[Iccrg] review of high-speed proposals?

Lars Eggert lars.eggert at nokia.com
Thu Jan 27 08:39:08 GMT 2011


Hi,

On 2011-1-26, at 15:32, Eggert Lars (Nokia-NRC/Espoo) wrote:
> The IETF cannot start the process of publishing these IDs on high-speed congestion control as Experimental until they have actually been submitted to the TCPM WG for adoption.

I got some off-list feedback about how this sentence might be misunderstood. Let me attempt to clarify. The TCPM WG asked the ICCRG to review these three documents to determine whether they are safe enough for broader experimentation. This was a step in the adoption process of these documents in TCPM, which the authors requested (some time ago.)

Obviously, the ICCRG can publish Experimental RFCs directly through the "IRTF Stream" [RFC 5743]. How is this different from publishing Experimental RFCs through the "IETF Stream" [RFC 4844], which is what I think both the authors and me personally prefer for the three documents in question? In a nutshell: IETF-Stream RFCs have IETF consensus behind them, whereas IRTF-Stream RFCs do not. This may seem like a technicality, both for vendors who are trying to evaluate whether they should take a closer look at these algorithms, that difference may well matter. Plus, IETF-Stream RFCs typically undergo and IETF last call and IESG approval, and so are arguably somewhat more closely reviewed.

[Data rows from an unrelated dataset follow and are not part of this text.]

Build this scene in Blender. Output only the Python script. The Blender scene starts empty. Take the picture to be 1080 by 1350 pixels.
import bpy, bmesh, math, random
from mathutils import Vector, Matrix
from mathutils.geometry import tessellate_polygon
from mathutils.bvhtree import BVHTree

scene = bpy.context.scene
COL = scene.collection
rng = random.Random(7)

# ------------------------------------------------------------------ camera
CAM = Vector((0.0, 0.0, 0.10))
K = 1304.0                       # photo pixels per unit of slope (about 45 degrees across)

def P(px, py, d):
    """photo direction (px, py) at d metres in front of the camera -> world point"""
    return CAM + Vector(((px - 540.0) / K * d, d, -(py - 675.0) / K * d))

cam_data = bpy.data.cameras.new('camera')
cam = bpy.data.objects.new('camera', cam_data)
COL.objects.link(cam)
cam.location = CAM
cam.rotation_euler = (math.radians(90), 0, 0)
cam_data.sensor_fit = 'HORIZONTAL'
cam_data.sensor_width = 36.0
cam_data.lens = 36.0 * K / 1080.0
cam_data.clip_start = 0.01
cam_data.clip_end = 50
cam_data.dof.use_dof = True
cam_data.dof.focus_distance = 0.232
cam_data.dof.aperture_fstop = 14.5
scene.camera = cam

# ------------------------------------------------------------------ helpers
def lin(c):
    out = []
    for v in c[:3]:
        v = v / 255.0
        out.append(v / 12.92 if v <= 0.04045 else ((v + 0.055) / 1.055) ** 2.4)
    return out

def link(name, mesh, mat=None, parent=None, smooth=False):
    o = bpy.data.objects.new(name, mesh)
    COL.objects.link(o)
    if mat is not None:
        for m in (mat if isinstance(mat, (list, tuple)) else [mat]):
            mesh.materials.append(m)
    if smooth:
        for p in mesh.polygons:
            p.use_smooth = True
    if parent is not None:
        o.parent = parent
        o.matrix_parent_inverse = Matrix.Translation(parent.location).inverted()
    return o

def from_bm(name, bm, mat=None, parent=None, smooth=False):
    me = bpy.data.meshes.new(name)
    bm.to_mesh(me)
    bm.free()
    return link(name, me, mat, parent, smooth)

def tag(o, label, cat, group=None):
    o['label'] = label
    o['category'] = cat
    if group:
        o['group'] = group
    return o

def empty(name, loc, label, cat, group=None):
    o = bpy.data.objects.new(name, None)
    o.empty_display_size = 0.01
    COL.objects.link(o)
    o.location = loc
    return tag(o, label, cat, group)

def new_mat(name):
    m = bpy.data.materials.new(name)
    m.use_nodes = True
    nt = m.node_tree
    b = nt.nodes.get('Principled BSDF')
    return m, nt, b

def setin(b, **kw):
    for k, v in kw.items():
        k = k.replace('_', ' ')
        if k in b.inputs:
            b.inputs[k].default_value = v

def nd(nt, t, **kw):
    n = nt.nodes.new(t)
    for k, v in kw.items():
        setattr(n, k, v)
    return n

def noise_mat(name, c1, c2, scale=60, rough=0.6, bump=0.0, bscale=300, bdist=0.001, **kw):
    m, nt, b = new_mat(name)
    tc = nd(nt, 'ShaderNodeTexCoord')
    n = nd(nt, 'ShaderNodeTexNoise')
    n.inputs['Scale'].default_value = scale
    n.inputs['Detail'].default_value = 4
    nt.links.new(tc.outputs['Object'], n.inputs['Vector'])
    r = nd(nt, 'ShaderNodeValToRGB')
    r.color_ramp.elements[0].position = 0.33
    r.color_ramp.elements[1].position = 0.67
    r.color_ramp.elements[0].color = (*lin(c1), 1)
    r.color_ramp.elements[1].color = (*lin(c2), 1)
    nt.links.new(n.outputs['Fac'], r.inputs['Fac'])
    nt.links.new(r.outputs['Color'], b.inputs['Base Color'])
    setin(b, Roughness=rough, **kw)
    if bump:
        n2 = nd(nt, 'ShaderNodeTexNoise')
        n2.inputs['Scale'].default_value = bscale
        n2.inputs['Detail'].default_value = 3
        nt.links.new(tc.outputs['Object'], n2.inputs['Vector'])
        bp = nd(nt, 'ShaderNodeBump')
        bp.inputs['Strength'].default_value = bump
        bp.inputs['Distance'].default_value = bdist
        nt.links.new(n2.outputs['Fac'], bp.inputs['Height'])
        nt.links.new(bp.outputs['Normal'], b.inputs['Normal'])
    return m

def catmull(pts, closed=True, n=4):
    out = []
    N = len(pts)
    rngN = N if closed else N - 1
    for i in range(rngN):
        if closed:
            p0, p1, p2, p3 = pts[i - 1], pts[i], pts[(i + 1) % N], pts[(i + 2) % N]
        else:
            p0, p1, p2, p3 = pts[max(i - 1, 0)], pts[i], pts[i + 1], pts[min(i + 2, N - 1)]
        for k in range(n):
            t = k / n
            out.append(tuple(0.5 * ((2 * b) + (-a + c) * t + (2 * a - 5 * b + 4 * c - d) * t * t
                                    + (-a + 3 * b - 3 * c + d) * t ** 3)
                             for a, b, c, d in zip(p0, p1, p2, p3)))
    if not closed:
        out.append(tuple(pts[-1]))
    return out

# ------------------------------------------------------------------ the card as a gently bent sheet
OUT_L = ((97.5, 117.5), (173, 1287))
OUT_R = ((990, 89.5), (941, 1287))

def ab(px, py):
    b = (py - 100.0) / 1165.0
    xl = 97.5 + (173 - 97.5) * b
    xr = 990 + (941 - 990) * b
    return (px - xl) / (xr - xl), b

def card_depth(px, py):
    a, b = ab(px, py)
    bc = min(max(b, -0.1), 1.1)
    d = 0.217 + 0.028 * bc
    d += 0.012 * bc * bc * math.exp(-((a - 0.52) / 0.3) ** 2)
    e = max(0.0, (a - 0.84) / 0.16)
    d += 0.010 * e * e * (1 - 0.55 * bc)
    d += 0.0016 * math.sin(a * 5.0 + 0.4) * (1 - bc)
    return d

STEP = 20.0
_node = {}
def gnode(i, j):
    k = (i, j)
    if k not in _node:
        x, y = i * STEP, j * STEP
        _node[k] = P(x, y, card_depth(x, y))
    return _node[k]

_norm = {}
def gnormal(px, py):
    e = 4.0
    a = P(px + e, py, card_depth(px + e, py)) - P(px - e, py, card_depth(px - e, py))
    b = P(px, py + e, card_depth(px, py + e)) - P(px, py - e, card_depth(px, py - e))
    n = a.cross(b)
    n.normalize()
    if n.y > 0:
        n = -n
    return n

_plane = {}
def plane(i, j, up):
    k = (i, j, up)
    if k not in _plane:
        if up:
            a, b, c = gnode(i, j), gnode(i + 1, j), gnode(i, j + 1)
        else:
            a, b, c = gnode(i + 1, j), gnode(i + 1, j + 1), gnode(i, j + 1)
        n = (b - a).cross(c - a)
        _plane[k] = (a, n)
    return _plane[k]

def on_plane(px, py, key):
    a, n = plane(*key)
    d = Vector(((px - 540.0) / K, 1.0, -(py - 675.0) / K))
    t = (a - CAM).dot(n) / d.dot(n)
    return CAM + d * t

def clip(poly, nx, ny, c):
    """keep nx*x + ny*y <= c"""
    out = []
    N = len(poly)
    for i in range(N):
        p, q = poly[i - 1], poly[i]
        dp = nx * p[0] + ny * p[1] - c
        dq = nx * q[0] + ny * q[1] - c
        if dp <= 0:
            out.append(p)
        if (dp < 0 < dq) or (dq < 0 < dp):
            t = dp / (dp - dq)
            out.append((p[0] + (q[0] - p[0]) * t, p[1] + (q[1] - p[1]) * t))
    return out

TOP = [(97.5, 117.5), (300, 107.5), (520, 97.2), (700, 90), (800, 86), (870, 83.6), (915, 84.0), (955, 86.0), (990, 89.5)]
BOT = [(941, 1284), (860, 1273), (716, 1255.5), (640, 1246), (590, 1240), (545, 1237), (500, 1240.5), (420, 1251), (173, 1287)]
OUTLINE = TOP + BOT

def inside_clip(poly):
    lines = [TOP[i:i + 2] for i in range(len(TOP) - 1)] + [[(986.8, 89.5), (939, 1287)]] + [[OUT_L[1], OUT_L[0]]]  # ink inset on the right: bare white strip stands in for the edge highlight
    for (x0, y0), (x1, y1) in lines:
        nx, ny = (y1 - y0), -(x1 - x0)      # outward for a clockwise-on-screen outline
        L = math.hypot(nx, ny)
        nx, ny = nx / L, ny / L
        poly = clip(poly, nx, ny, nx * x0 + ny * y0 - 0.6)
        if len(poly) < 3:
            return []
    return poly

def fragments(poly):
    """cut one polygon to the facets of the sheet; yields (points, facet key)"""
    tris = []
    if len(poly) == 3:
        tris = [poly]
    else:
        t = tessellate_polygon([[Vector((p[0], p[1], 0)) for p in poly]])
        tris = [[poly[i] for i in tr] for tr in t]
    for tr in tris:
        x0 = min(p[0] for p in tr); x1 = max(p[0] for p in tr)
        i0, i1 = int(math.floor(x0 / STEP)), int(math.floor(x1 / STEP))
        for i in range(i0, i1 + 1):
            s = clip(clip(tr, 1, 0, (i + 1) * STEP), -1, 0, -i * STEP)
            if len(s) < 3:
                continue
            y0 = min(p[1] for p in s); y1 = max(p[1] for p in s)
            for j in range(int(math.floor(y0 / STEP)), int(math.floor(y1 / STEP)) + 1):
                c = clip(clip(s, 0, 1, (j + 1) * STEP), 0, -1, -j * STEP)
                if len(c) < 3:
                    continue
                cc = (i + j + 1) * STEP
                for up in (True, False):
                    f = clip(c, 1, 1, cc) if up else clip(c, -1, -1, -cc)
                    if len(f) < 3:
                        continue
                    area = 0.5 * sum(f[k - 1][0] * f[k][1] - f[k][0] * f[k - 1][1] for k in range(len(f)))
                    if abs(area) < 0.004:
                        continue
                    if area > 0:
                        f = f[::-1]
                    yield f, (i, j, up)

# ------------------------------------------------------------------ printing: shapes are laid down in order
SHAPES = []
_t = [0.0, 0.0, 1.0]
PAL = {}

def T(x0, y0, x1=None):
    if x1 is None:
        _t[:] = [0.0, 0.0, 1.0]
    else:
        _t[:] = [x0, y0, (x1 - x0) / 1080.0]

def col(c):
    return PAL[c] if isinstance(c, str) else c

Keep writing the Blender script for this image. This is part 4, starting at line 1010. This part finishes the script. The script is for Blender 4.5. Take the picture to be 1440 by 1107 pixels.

This difference is expressed through the boilerplate difference in the RFCs, which for IRTF-Stream documents reads:

   This document is a product of the Internet Research Task Force
   (IRTF).  The IRTF publishes the results of Internet-related research
   and development activities.  These results might not be suitable for
   deployment.  Documents approved for publication by the IRSG are not a
   candidate for any level of Internet Standard; see Section 2 of RFC
   5741.

whereas for IETF-Stream RFCs, it reads:

   This document is a product of the Internet Engineering Task Force
   (IETF).  It represents the consensus of the IETF community.  It has
   received public review and has been approved for publication by the
   Internet Engineering Steering Group (IESG).  Not all documents
   approved by the IESG are a candidate for any level of Internet
   Standard; see Section 2 of RFC 5741.